Такому харизматичному пониманию государства, естественно, не доставало политического реализма и действенности. «Промыслительные узурпации» случались достаточно часто, а политическая стабильность, напротив, была исключением. Рассуждая в политических категориях, нельзя не признать византийский имперский строй утопичным. Мыслимая как универсальное дополнение универсальной Церкви, империя никогда не бывала таковой; понимаемая как отражение небесного Царства Божия, она имела историю, представлявшуюся чередой кровавых революций, войн и — подобно всем средневековым государствам — социальной несправедливости. Как всегда и везде идеалы христианства доказали свою неприменимость к юрисдикции и институциализации: они лишь даровали надежду отдельным подвижникам веры и воодушевляли тех, кто стремился приблизить человека к идеалу «жизни во Христе», если уж эта жизнь стала доступной человеку. Византийцы признавали эту истину, по крайней мере, неявным образом, воздавая столь великие почести святым, в которых они видели Божественный свет, сияющий в «миру», который теоретически был христианским, но на самом деле почти не изменился со времени утверждения христианства. Постоянное присутствие в самой гуще византийского общества бесчисленных монашеских общин, лучшие из которых отказывались от мира, чтобы показать, что Царствие еще не наступило, лишний раз напоминало, что не может быть постоянной «симфонии» между Богом и миром, но будет лишь неустойчивое и динамичное противостояние полюсов.
Эта полярность, по сути дела, была ничем иным, как противостоянием «ветхого» и «нового» Адама в человеке. В пределах социальной нравственности создавшееся положение не допускало появления отточенных формул и незыблемых абсолютов и уберегало Церковь от полного отождествления ее с институтом, установленным в категориях политики или социологии. Но временами это же противостояние могло истолковываться в духе платонического или манихейского дуализма, а это означало полный отказ от ответственности за положение в обществе. Временами такой подход приводил к тому, что государство перенимало на себя миссию Церкви, и тогда одни только монахи свидетельствовали неизбежность конфликта и полярности между Царством Бога и царством кесаря.

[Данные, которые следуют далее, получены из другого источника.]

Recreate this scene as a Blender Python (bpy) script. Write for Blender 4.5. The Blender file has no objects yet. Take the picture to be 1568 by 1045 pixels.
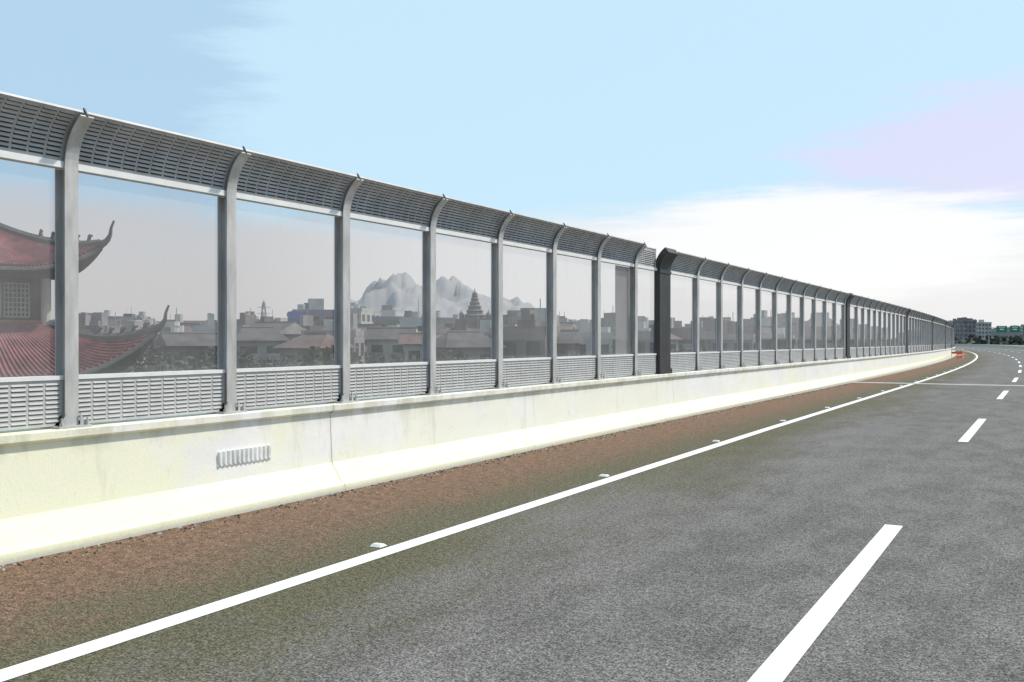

Византийская концепция, согласно которой империя и Церковь были союзниками в руководстве единой христианской oikoumene, подразумевала их сотрудничество в сфере миссионерства. Значение «равноапостольный» ( isapostolos ) стало прилагаться к Константину Великому именно потому, что он внес свой вклад в обращение империи ко Христу. Константинопольские императоры, преемники Константина, обыкновенно погребались в церкви Святых Апостолов. В придворном церемониале подчеркивалась ответственность кесаря за миссионерство. От императора ожидали пропаганды веры и укрепления христианской этики и поведения, а достижение названных целей могло быть и посредством законодательства и благодаря поддержке государством проповеднической и благотворительной деятельности Церкви.

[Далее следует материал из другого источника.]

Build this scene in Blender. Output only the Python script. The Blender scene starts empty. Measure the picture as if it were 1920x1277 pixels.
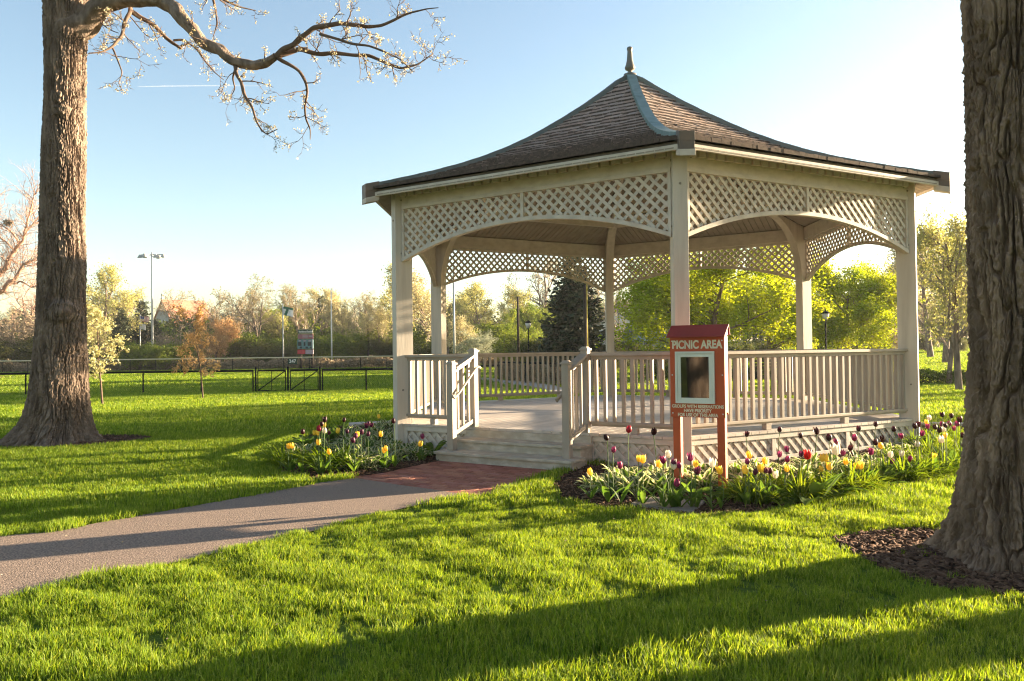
import bpy, math, random
import numpy as np
from mathutils import Matrix, Vector
rad = math.radians
D = bpy.data
SC = bpy.context.scene
COL = SC.collection
RNG = np.random.default_rng(7)
random.seed(7)

# ------------------------------------------------------------------ camera
FPX = 1428.4; PITCH = 0.01386; ROLL = 0.0127; CAMZ = 1.463
cp, sp_, cr, sr = math.cos(PITCH), math.sin(PITCH), math.cos(ROLL), math.sin(ROLL)
F_ = np.array([0, cp, sp_]); R0 = np.array([1., 0, 0]); U0 = np.array([0, -sp_, cp])
R_ = R0 * cr - U0 * sr; U_ = R0 * sr + U0 * cr
CAM = np.array([0, 0, CAMZ])
cam = D.objects.new('camera', D.cameras.new('camera')); COL.objects.link(cam)
cam.data.sensor_width = 36; cam.data.lens = 36 * FPX / 1920
cam.data.clip_end = 20000; cam.data.clip_start = 0.05
cam.matrix_world = Matrix(((R_[0], U_[0], -F_[0], 0), (R_[1], U_[1], -F_[1], 0), (R_[2], U_[2], -F_[2], CAMZ), (0, 0, 0, 1)))
SC.camera = cam
# ------------------------------------------------------------------ light
SUN_EL, SUN_AZ = 9.5, 68.2          # azimuth clockwise from +Y
w = D.worlds.new('World'); SC.world = w; w.use_nodes = True
nt = w.node_tree; bg = nt.nodes['Background']
sky = nt.nodes.new('ShaderNodeTexSky'); sky.sky_type = 'NISHITA'; sky.sun_disc = False
sky.sun_elevation = rad(SUN_EL); sky.sun_rotation = rad(SUN_AZ)
sky.air_density = 1.0; sky.dust_density = 0.9; sky.ozone_density = 1.0
nt.links.new(sky.outputs[0], bg.inputs[0]); bg.inputs[1].default_value = 0.056
sun = D.objects.new('sun', D.lights.new('sun', 'SUN')); COL.objects.link(sun)
sun.data.energy = 5.0; sun.data.angle = rad(0.6); sun.data.color = (1.0, 0.80, 0.54)
sd = Vector((math.sin(rad(SUN_AZ)) * math.cos(rad(SUN_EL)), math.cos(rad(SUN_AZ)) * math.cos(rad(SUN_EL)), math.sin(rad(SUN_EL))))
sun.rotation_euler = sd.to_track_quat('Z', 'Y').to_euler(); sun.location = (30, 12, 12)
SC.view_settings.view_transform = 'Standard'; SC.view_settings.look = 'None'
SC.view_settings.exposure = 2.72; SC.view_settings.gamma = 1
SC.render.engine = 'CYCLES'
SC.cycles.use_denoising = True; SC.cycles.filter_width = 1.15; SC.cycles.volume_bounces = 0; SC.cycles.volume_max_steps = 64
SC.cycles.max_bounces = 8; SC.cycles.transparent_max_bounces = 16
SC.cycles.sample_clamp_indirect = 6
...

За пределами империи союз Церкви с государством часто de facto приводил к отождествлению, в глазах нехристиан, политических интересов империи с судьбой православного христианства. Нехристианские правители Персии и арабские халифы часто преследовали христиан не только из религиозного фанатизма, но еще и потому, что подозревали в христианах тайных сторонников византийского кесаря. Подозрения эти часто бывали оправданными, особенно во время затяжной священной войны между исламом и христианством, которая сделала духовные контакты, взаимопонимание и осмысленный диалог между этими двумя религиями практически невозможным. По этой причине, если не считать весьма немногочисленных случаев, византийское христианство так и не сумело организовать миссионерство среди исламских приверженцев, приходивших с Востока [549].

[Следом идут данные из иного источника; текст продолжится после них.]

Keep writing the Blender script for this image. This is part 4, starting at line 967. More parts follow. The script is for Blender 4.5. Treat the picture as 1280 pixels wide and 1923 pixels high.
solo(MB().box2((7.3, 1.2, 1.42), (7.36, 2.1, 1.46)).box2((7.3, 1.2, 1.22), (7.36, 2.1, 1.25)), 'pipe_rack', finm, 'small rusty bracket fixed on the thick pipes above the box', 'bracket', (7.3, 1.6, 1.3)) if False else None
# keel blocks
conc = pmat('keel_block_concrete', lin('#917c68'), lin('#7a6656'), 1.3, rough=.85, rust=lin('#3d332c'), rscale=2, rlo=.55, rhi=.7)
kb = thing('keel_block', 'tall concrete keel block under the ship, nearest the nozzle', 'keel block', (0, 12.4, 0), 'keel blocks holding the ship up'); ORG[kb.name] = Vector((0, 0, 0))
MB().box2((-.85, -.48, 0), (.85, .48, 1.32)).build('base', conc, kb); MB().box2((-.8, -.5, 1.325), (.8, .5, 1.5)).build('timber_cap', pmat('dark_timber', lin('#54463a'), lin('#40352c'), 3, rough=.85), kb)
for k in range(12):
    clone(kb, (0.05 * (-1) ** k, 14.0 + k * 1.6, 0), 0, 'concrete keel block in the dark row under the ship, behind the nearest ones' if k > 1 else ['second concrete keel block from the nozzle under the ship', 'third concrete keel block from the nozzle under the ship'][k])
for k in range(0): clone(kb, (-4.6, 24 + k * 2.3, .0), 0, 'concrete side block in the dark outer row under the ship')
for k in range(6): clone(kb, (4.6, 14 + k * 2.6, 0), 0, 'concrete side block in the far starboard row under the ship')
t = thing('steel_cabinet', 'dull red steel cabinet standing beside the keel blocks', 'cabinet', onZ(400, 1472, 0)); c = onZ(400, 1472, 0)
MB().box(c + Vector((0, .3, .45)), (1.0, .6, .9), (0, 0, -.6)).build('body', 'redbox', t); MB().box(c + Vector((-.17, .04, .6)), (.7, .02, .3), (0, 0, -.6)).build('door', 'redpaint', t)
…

Миссионерская деятельность, однако, приводила к несомненным успехам среди варваров, надвигавшихся с Севера — монголов, славян, кавказцев, нахлынувших на территории империи и в конце концов осевших на ее северных рубежах. Именно проповедь среди варваров сохранила универсальный характер Православной Церкви после отпадения негреческих христианских общин Ближнего Востока, ушедших в монофизитство, и после великого раскола с Западом. Особенно широко распространилось византийское христианство после IX в., когда его проповедь дошла до берегов Каспийского моря и Северного Ледовитого океана [550].